Paul further explained that from the outset, Cubus was focused on extracting data from the core and using that data to create business solutions that filled operational gaps. “The first gaps specifically were electronic statements and alerts,” he said. “We built out, independent of all the data, electronic statement and electronic alert solutions.” Cubus became the first non-printer to offer e-statements, he noted. The company continued to leverage its knowledge of core processing to create other point solutions, including a rewards program and automated skip-a-pay program.

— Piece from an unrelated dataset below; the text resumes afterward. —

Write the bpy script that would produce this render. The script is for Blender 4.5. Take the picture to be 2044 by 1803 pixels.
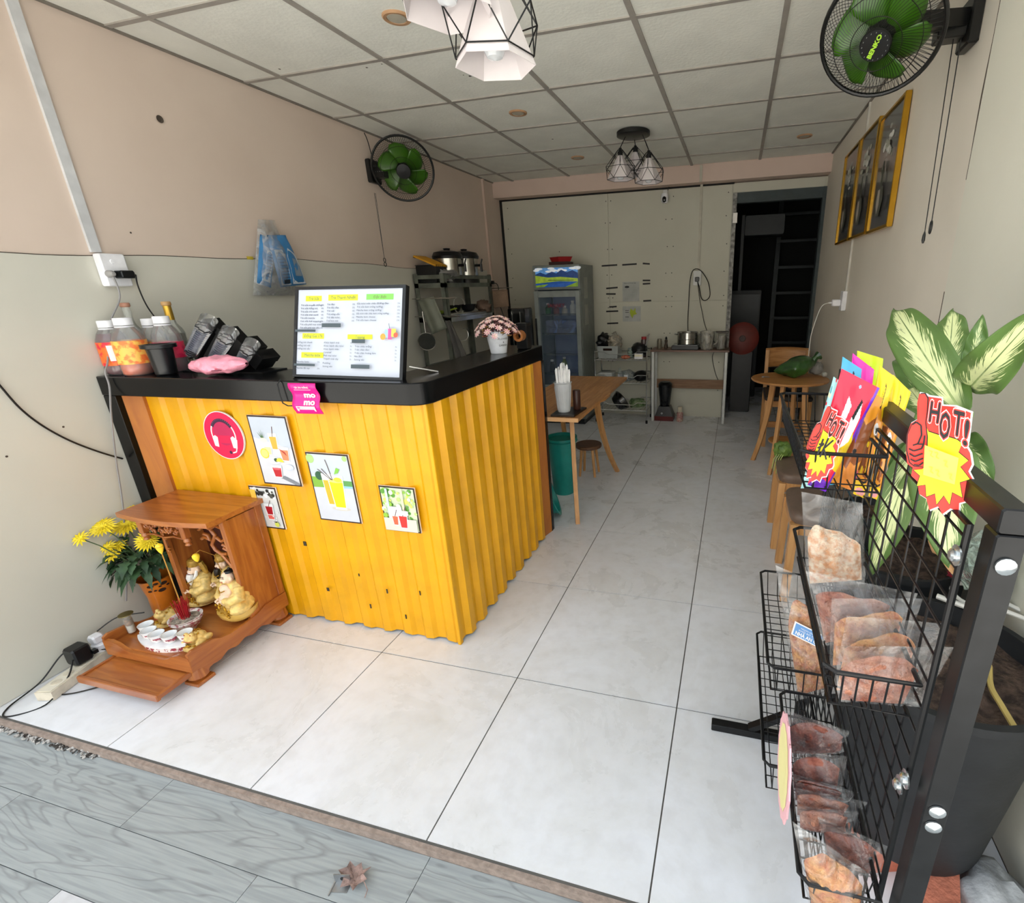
import bpy, bmesh, math, random
from mathutils import Vector, Matrix, Euler, noise
S = bpy.context.scene
for o in list(bpy.data.objects): bpy.data.objects.remove(o)
COL = S.collection
PI = math.pi
V = Vector
# ---------------------------------------------------------------- camera
FPX, PCX, PCY = 974.6645, 1200.2555, 906.3324
CAM = V((0.719466, -1.931291, 1.392515))
_y, _p, _r = -0.26789856, -0.33113, -0.02822
def _cam_axes():
    ca, sa, cb, sb = math.cos(_y), math.sin(_y), math.cos(_p), math.sin(_p)
    f = V((sa*cb, ca*cb, sb)); r = V((ca, -sa, 0)); u = r.cross(f)
    c, s = math.cos(_r), math.sin(_r)
    return r*c+u*s, u*c-r*s, f
CR, CU, CF = _cam_axes()
cam = bpy.data.objects.new('camera', bpy.data.cameras.new('camera')); COL.objects.link(cam)
M = Matrix((CR, CU, -CF)).transposed().to_4x4(); M.translation = CAM; cam.matrix_world = M
cam.data.sensor_fit = 'HORIZONTAL'; cam.data.sensor_width = 36; cam.data.lens = FPX/2044*36
cam.data.shift_x = (1022-PCX)/2044; cam.data.shift_y = (PCY-901.5)/2044
cam.data.clip_start = 0.02; cam.data.clip_end = 100
S.camera = cam
# ---------------------------------------------------------------- world, light, exposure
W = bpy.data.worlds.new('overcast_sky'); S.world = W; W.use_nodes = True
bg = W.node_tree.nodes['Background']; bg.inputs[0].default_value = (0.86, 0.94, 1.0, 1); bg.inputs[1].default_value = 1.5
S.view_settings.view_transform = 'Standard'; S.view_settings.look = 'None'
S.view_settings.gamma = 1; S.view_settings.use_curve_mapping = False
S.view_settings.exposure = 0.52
_su = bpy.data.lights.new('sun', 'SUN'); _su.energy = 19.0; _su.angle = .02; _su.color = (1, .97, .94)
_so = bpy.data.objects.new('sun', _su); COL.objects.link(_so); _so.location = (0, 0, 8); _so.rotation_euler = (math.radians(-25), 0, math.radians(8))
_po = bpy.data.lights.new('shopfront_daylight', 'AREA'); _po.shape = 'RECTANGLE'; _po.size = 3.24; _po.size_y = 2.43
_po.cycles.is_portal = True
_pl = bpy.data.objects.new('shopfront_daylight', _po); COL.objects.link(_pl)
_pl.location = (-0.17, -1.27, 1.21); _pl.rotation_euler = (PI/2, 0, 0)
XL, XR, YB, H = -1.79, 1.448, 3.40, 2.425
# pixel on the photograph -> point on a real plane of the room
def ray(u, v): return CR*((u-PCX)/FPX) - CU*((v-PCY)/FPX) + CF
def onx(u, v, x): d = ray(u, v); return CAM + d*((x-CAM.x)/d.x)
def ony(u, v, y): d = ray(u, v); return CAM + d*((y-CAM.y)/d.y)
def onz(u, v, z): d = ray(u, v); return CAM + d*((z-CAM.z)/d.z)
def onp(u, v, P, n): d = ray(u, v); P = V(P); n = V(n); return CAM + d*((P-CAM).dot(n)/d.dot(n))
# ---------------------------------------------------------------- colour and materials
def lin(h):
    if not isinstance(h, str): return tuple(h)[:3]
    h = h.lstrip('#'); c = [int(h[i:i+2], 16)/255 for i in (0, 2, 4)]
    return tuple(x/12.92 if x <= .04045 else ((x+.055)/1.055)**2.4 for x in c)
MC = {}
def nodes(name):
    m = bpy.data.materials.new(name); m.use_nodes = True
    return m, m.node_tree.nodes, m.node_tree.links, m.node_tree.nodes['Principled BSDF']
def mat(name, col='#808080', rough=.5, metal=0, var=.06, scale=12, bump=0, bscale=None, spec=.5, coat=0, trans=0, alpha=1, emit=0, ecol=None, col2=None, stretch=(1, 1, 1), thr=None, ior=1.45):
    if name in MC: return MC[name]
    m, N, L, b = nodes(name); c = lin(col)
    b.inputs['Roughness'].default_value = rough; b.inputs['Metallic'].default_value = metal
    b.inputs['Specular IOR Level'].default_value = spec; b.inputs['Coat Weight'].default_value = coat
    b.inputs['Transmission Weight'].default_value = trans; b.inputs['Alpha'].default_value = alpha; b.inputs['IOR'].default_value = ior
    tc = N.new('ShaderNodeTexCoord'); mp = N.new('ShaderNodeMapping'); mp.inputs['Scale'].default_value = stretch
    L.new(tc.outputs['Object'], mp.inputs[0])
    nz = N.new('ShaderNodeTexNoise'); nz.inputs['Scale'].default_value = scale; nz.inputs['Detail'].default_value = 4
    L.new(mp.outputs[0], nz.inputs['Vector'])
    rp = N.new('ShaderNodeValToRGB')
    c2 = lin(col2) if col2 else tuple(max(0, x*(1-var*2)) for x in c)
    c1 = c if col2 else tuple(min(1, x*(1+var)) for x in c)
    a, d = thr or (.35, .65)
    rp.color_ramp.elements[0].position = a; rp.color_ramp.elements[1].position = d
    rp.color_ramp.elements[0].color = (*c2, 1); rp.color_ramp.elements[1].color = (*c1, 1)
    L.new(nz.outputs['Fac'], rp.inputs[0]); L.new(rp.outputs[0], b.inputs['Base Color'])
    if emit:
        b.inputs['Emission Strength'].default_value = emit
        if ecol: b.inputs['Emission Color'].default_value = (*lin(ecol), 1)
        else: L.new(rp.outputs[0], b.inputs['Emission Color'])
    if bump:
        bp = N.new('ShaderNodeBump'); bp.inputs['Strength'].default_value = bump; bp.inputs['Distance'].default_value = .01
        n2 = N.new('ShaderNodeTexNoise'); n2.inputs['Scale'].default_value = bscale or scale*3; n2.inputs['Detail'].default_value = 3
        L.new(mp.outputs[0], n2.inputs['Vector']); L.new(n2.outputs['Fac'], bp.inputs['Height']); L.new(bp.outputs[0], b.inputs['Normal'])
    MC[name] = m; return m
def wood(name, c1, c2, axis=0, scale=6, rough=.45, coat=0, stretch=10):
    if name in MC: return MC[name]
    m, N, L, b = nodes(name)
    tc = N.new('ShaderNodeTexCoord'); mp = N.new('ShaderNodeMapping')
    s = [stretch, stretch, stretch]; s[axis] = 1; mp.inputs['Scale'].default_value = s
    L.new(tc.outputs['Object'], mp.inputs[0])
    nz = N.new('ShaderNodeTexNoise'); nz.inputs['Scale'].default_value = scale; nz.inputs['Detail'].default_value = 6; nz.inputs['Distortion'].default_value = 1.2
    L.new(mp.outputs[0], nz.inputs['Vector'])
    rp = N.new('ShaderNodeValToRGB'); rp.color_ramp.elements[0].position = .36; rp.color_ramp.elements[1].position = .62
    rp.color_ramp.elements[0].color = (*lin(c2), 1); rp.color_ramp.elements[1].color = (*lin(c1), 1)
    L.new(nz.outputs['Fac'], rp.inputs[0]); L.new(rp.outputs[0], b.inputs['Base Color'])
    b.inputs['Roughness'].default_value = rough; b.inputs['Coat Weight'].default_value = coat; b.inputs['Coat Roughness'].default_value = .2
    bp = N.new('ShaderNodeBump'); bp.inputs['Strength'].default_value = .15; bp.inputs['Distance'].default_value = .003
    L.new(nz.outputs['Fac'], bp.inputs['Height']); L.new(bp.outputs[0], b.inputs['Normal'])
    MC[name] = m; return m
def film(name, tint='#ffffff', opac=.3, rough=.08, bscale=25, bump=.6, opmin=None):
    """thin clear plastic: partly see-through with creased gloss"""
    if name in MC: return MC[name]
    m = bpy.data.materials.new(name); m.use_nodes = True; N = m.node_tree.nodes; L = m.node_tree.links; N.clear()
    out = N.new('ShaderNodeOutputMaterial'); mx = N.new('ShaderNodeMixShader'); tr = N.new('ShaderNodeBsdfTransparent')
    b = N.new('ShaderNodeBsdfPrincipled'); b.inputs['Base Color'].default_value = (*lin(tint), 1); b.inputs['Roughness'].default_value = rough
    b.inputs['Specular IOR Level'].default_value = .8
    tc = N.new('ShaderNodeTexCoord'); n2 = N.new('ShaderNodeTexNoise'); n2.inputs['Scale'].default_value = bscale; n2.inputs['Detail'].default_value = 2; n2.inputs['Distortion'].default_value = 1.5
    L.new(tc.outputs['Object'], n2.inputs['Vector'])
    bp = N.new('ShaderNodeBump'); bp.inputs['Strength'].default_value = bump; bp.inputs['Distance'].default_value = .02
    L.new(n2.outputs['Fac'], bp.inputs['Height']); L.new(bp.outputs[0], b.inputs['Normal'])
    rp = N.new('ShaderNodeMapRange'); rp.inputs[1].default_value = .4; rp.inputs[2].default_value = .7
    rp.inputs[3].default_value = opac*.5 if opmin is None else opmin; rp.inputs[4].default_value = min(1, opac*1.7)
    L.new(n2.outputs['Fac'], rp.inputs[0]); L.new(rp.outputs[0], mx.inputs[0])
    L.new(tr.outputs[0], mx.inputs[1]); L.new(b.outputs[0], mx.inputs[2])
    gl = N.new('ShaderNodeBsdfGlossy'); gl.inputs['Roughness'].default_value = rough+.04; L.new(bp.outputs[0], gl.inputs['Normal'])
    fr = N.new('ShaderNodeFresnel'); fr.inputs[0].default_value = 1.5; L.new(bp.outputs[0], fr.inputs['Normal'])
    mm = N.new('ShaderNodeMath'); mm.operation = 'MULTIPLY'; mm.inputs[1].default_value = .7; mm.use_clamp = True; L.new(fr.outputs[0], mm.inputs[0])
    m2 = N.new('ShaderNodeMixShader'); L.new(mm.outputs[0], m2.inputs[0]); L.new(mx.outputs[0], m2.inputs[1]); L.new(gl.outputs[0], m2.inputs[2]); L.new(m2.outputs[0], out.inputs[0])
    MC[name] = m; return m
def leafmat(name, dark, mid, cream, amount=.5):
    if name in MC: return MC[name]
    m, N, L, b = nodes(name)
    uv = N.new('ShaderNodeUVMap'); sx = N.new('ShaderNodeSeparateXYZ'); L.new(uv.outputs[0], sx.inputs[0])
    mp = N.new('ShaderNodeMapping'); mp.inputs['Scale'].default_value = (16, 9, 1); L.new(uv.outputs[0], mp.inputs[0])
    # feathered streaks running out from the midrib
    a = N.new('ShaderNodeMath'); a.operation = 'SUBTRACT'; a.inputs[1].default_value = .5; L.new(sx.outputs[0], a.inputs[0])
    ab = N.new('ShaderNodeMath'); ab.operation = 'ABSOLUTE'; L.new(a.outputs[0], ab.inputs[0])
    cb = N.new('ShaderNodeCombineXYZ')
    q = N.new('ShaderNodeMath'); q.operation = 'MULTIPLY_ADD'; q.inputs[1].default_value = -1.0; L.new(ab.outputs[0], q.inputs[0]); L.new(sx.outputs[1], q.inputs[2])
    q2 = N.new('ShaderNodeMath'); q2.operation = 'MULTIPLY'; q2.inputs[1].default_value = 34; L.new(q.outputs[0], q2.inputs[0])
    q3 = N.new('ShaderNodeMath'); q3.operation = 'MULTIPLY'; q3.inputs[1].default_value = 7; L.new(sx.outputs[0], q3.inputs[0])
    L.new(q2.outputs[0], cb.inputs[1]); L.new(q3.outputs[0], cb.inputs[0])
    nz = N.new('ShaderNodeTexNoise'); nz.inputs['Scale'].default_value = 1; nz.inputs['Detail'].default_value = 3; L.new(cb.outputs[0], nz.inputs['Vector'])
    # threshold: cream where noise > distance from midrib
    th = N.new('ShaderNodeMath'); th.operation = 'MULTIPLY_ADD'; th.inputs[1].default_value = 1.15; th.inputs[2].default_value = .62-amount*.45; L.new(ab.outputs[0], th.inputs[0])
    g = N.new('ShaderNodeMath'); g.operation = 'SUBTRACT'; L.new(nz.outputs['Fac'], g.inputs[0]); L.new(th.outputs[0], g.inputs[1])
    rp = N.new('ShaderNodeMapRange'); rp.inputs[1].default_value = -.03; rp.inputs[2].default_value = .04; L.new(g.outputs[0], rp.inputs[0])
    # no cream at tip and stalk
    tip = N.new('ShaderNodeMath'); tip.operation = 'PINGPONG'; tip.inputs[1].default_value = .5; L.new(sx.outputs[1], tip.inputs[0])
    tr = N.new('ShaderNodeMapRange'); tr.inputs[1].default_value = .05; tr.inputs[2].default_value = .12; L.new(tip.outputs[0], tr.inputs[0])
    mu = N.new('ShaderNodeMath'); mu.operation = 'MULTIPLY'; L.new(rp.outputs[0], mu.inputs[0]); L.new(tr.outputs[0], mu.inputs[1])
    mr = N.new('ShaderNodeMapRange'); mr.inputs[1].default_value = .006; mr.inputs[2].default_value = .018; L.new(ab.outputs[0], mr.inputs[0])
    mu2 = N.new('ShaderNodeMath'); mu2.operation = 'MULTIPLY'; L.new(mu.outputs[0], mu2.inputs[0]); L.new(mr.outputs[0], mu2.inputs[1])
    n3 = N.new('ShaderNodeTexNoise'); n3.inputs['Scale'].default_value = 3; L.new(uv.outputs[0], n3.inputs['Vector'])
    gm = N.new('ShaderNodeMix'); gm.data_type = 'RGBA'; gm.inputs[6].default_value = (*lin(dark), 1); gm.inputs[7].default_value = (*lin(mid), 1); L.new(n3.outputs['Fac'], gm.inputs[0])
    mx = N.new('ShaderNodeMix'); mx.data_type = 'RGBA'; L.new(mu2.outputs[0], mx.inputs[0]); L.new(gm.outputs[2], mx.inputs[6]); mx.inputs[7].default_value = (*lin(cream), 1)
    L.new(mx.outputs[2], b.inputs['Base Color']); b.inputs['Roughness'].default_value = .42
    b.inputs['Subsurface Weight'].default_value = 0
    MC[name] = m; return m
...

“If you really look at the digital banking platform, it's about streamlining member experiences. That's the primary focus,” added Narendra. The Business Solutions Unit is about optimizing a specific feature function for the institution – not just about streamlining member experiences alone. The digital banking platform is about hiding all the jumbled wires so the members don't see them. The Business Solutions approach is to really clean up the jumbled wires.”


Working Together


Although each business unit will ultimately be responsible for its own product set, there are plans in place for the sharing of knowledge and experience across those business units.

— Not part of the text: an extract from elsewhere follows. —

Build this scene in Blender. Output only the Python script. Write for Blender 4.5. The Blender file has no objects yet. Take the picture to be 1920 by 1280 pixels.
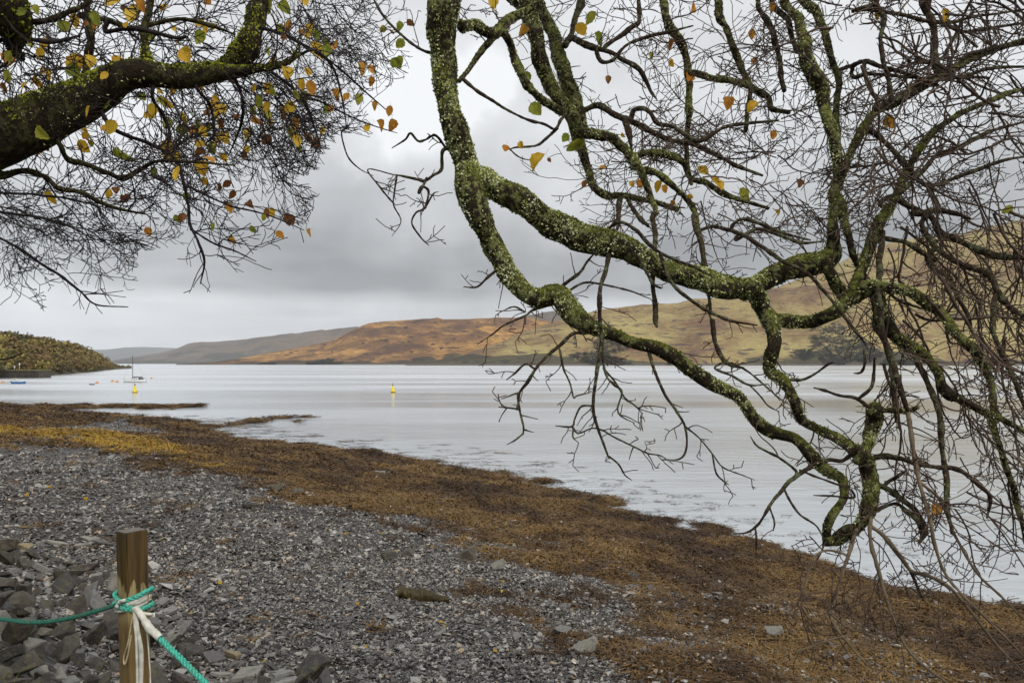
import bpy, bmesh, math, random
import numpy as np
from mathutils import Vector, Matrix

# ------------------------------------------------------------------ camera
F = 1387.0            # focal length in photo pixels (1920 wide)
HZ = 681.0            # photo row of the horizon
EYE = 6.0             # eye height above the loch
SC = bpy.context.scene
COL = SC.collection
cam_d = bpy.data.cameras.new('camera'); cam = bpy.data.objects.new('camera', cam_d); COL.objects.link(cam)
cam_d.sensor_width = 36.0; cam_d.lens = 36.0 * F / 1920.0
cam_d.shift_y = (HZ - 640.0) / 1920.0
cam_d.clip_start = 0.05; cam_d.clip_end = 60000.0
cam.location = (0, 0, EYE); cam.rotation_euler = (math.radians(90), 0, 0)
SC.camera = cam

# ------------------------------------------------------------------ world and sun
SUN_EL, SUN_AZ = math.radians(42), math.radians(150)     # azimuth clockwise from +Y
world = bpy.data.worlds.new('World'); SC.world = world; world.use_nodes = True
wn = world.node_tree; wn.nodes.clear()
def W(t, **k):
    n = wn.nodes.new(t)
    for a, b in k.items(): setattr(n, a, b)
    return n
def wl(a, b): wn.links.new(a, b)
def wmath(op, a, b=None, clamp=False):
    n = W('ShaderNodeMath', operation=op, use_clamp=clamp)
    for i, v in enumerate((a, b)):
        if v is None: continue
        if isinstance(v, (int, float)): n.inputs[i].default_value = v
        else: wl(v, n.inputs[i])
    return n.outputs[0]
tc = W('ShaderNodeTexCoord'); sep = W('ShaderNodeSeparateXYZ'); wl(tc.outputs['Generated'], sep.inputs[0])
zc = wmath('ADD', wmath('MAXIMUM', sep.outputs[2], 0.0), 0.13)
comb = W('ShaderNodeCombineXYZ'); wl(wmath('DIVIDE', sep.outputs[0], zc), comb.inputs[0]); wl(wmath('DIVIDE', sep.outputs[1], zc), comb.inputs[1])
n1 = W('ShaderNodeTexNoise'); n1.inputs['Scale'].default_value = 0.55; n1.inputs['Detail'].default_value = 3.0; n1.inputs['Roughness'].default_value = 0.5; wl(comb.outputs[0], n1.inputs['Vector'])
n2 = W('ShaderNodeTexNoise'); n2.inputs['Scale'].default_value = 1.7; n2.inputs['Detail'].default_value = 4.0; n2.inputs['Roughness'].default_value = 0.5; n2.inputs['Distortion'].default_value = 0.4; wl(comb.outputs[0], n2.inputs['Vector'])
n3 = W('ShaderNodeTexNoise'); n3.inputs['Scale'].default_value = 9.0; n3.inputs['Detail'].default_value = 5.0; n3.inputs['Roughness'].default_value = 0.55; wl(tc.outputs['Generated'], n3.inputs['Vector'])
ramp = W('ShaderNodeValToRGB'); wl(sep.outputs[2], ramp.inputs[0])
cr = ramp.color_ramp
stops = [(0.0, .66), (0.045, .66), (0.078, .58), (0.098, .32), (0.15, .32), (0.20, .50), (0.32, .70), (0.55, .76), (1.0, .80)]
while len(cr.elements) < len(stops): cr.elements.new(0.5)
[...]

“We're embedding the two teams,” said Narendra. “We’ll share a project management office.” He added that the chief technology officers from both groups are working together to compare approaches and processes, with the goal of identifying a unified set of company standards. He said that even though nFinia is the surviving digital banking platform, there’s plenty the nFinia team can learn from Cubus One.


“We are already beginning to cross pollinate our expertise,” said Narendra.

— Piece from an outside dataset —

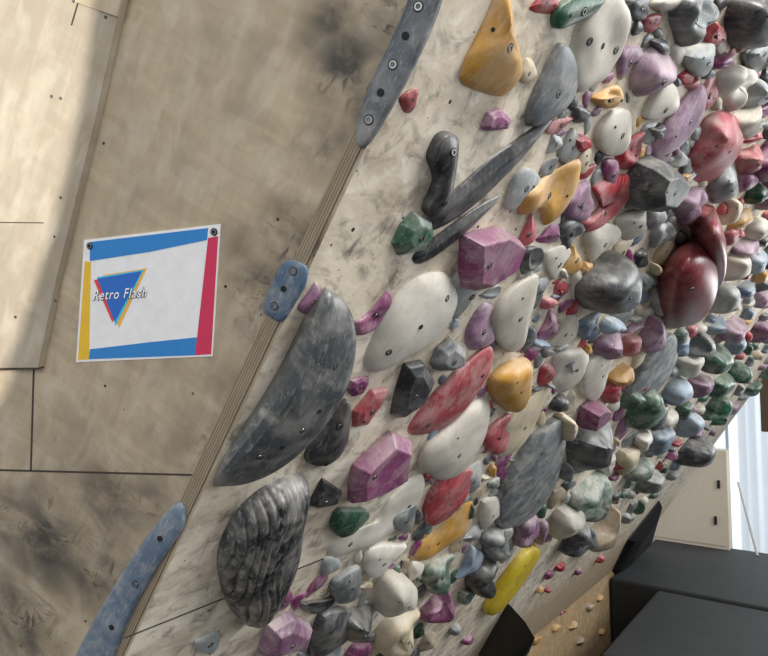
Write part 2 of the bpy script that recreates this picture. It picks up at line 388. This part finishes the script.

“The technical teams were together last week,” added Paul. “They're already excited about sharing ideas. They're excited to learn from each other – about these new initiatives and pushing the envelope, using a combined strengths in programming, customer service and marketing.”


Fintechs and an Extended Ecosystem


Tyfone has long been committed to establishing an ecosystem of third-party solutions, allowing its customers to create a truly customized solution. Finopotamus asked how both the merger and the broad industry focus on fintech partnerships might affect this ecosystem.


“Fintechs come in two different flavors,” explained Narendra. “There are ones that don't rely on our customers’ access to the ledger system – the core banking. And there are fintechs that do. We have been primarily focused on fintechs that don't necessarily need access to the core banking system, and to the extent that they do need access to it, we can facilitate that.” He added that because of the Cubus team’s expertise in core processing, Tyfone can now better serve the fintechs that require robust ledger access.


“Now we have the ability to create a marketplace, not limited to a financial institution's digital banking footprint,” he continued, “because at the end of the day, the digital banking footprint for a financial institution is only as big as the financial institution’s user base, but the Business Solutions Unit will have solutions that could integrate to a marketplace that's much larger than the financial institution.”


An Eye to the Future


Finally, Finopotamus asked about the future of digital banking and Tyfone’s place in that future.


“Consistent user experience will become more and more important, not because it is not there today, but it needs to go into more and more touchpoints,” said Narendra. “It's no longer just your phone, tablet, PC, smartwatch, smart speakers, your car, who knows? The future may be very different. So having a consistent user experience is important. We built the nFinia architecture so we can always add new modes of interaction without having to build everything from scratch. I don't exactly know what the future user experience is, but we don't need to know because we're ready for it, whatever it is.”


The user experience will, according to Narendra, include embedded finance and real-time payments such as FedNow. “The embedded finance space – we have to get ready for it,” he said. “And one of the most critical aspects we believe is essential is enabling FedNow and other real-time payment solutions that will become ubiquitous in the US market.”


Paul added that continued and close collaboration with the credit unions it serves will be key to the company’s success. “The whole is going be greater than sum of the parts,” he said of the merger. I think in this case, one plus one equals three. The three represents [Tyfone and Cubus] and the credit union. It’s all about Tyfone and the credit union combining forces to solve problems for the members.”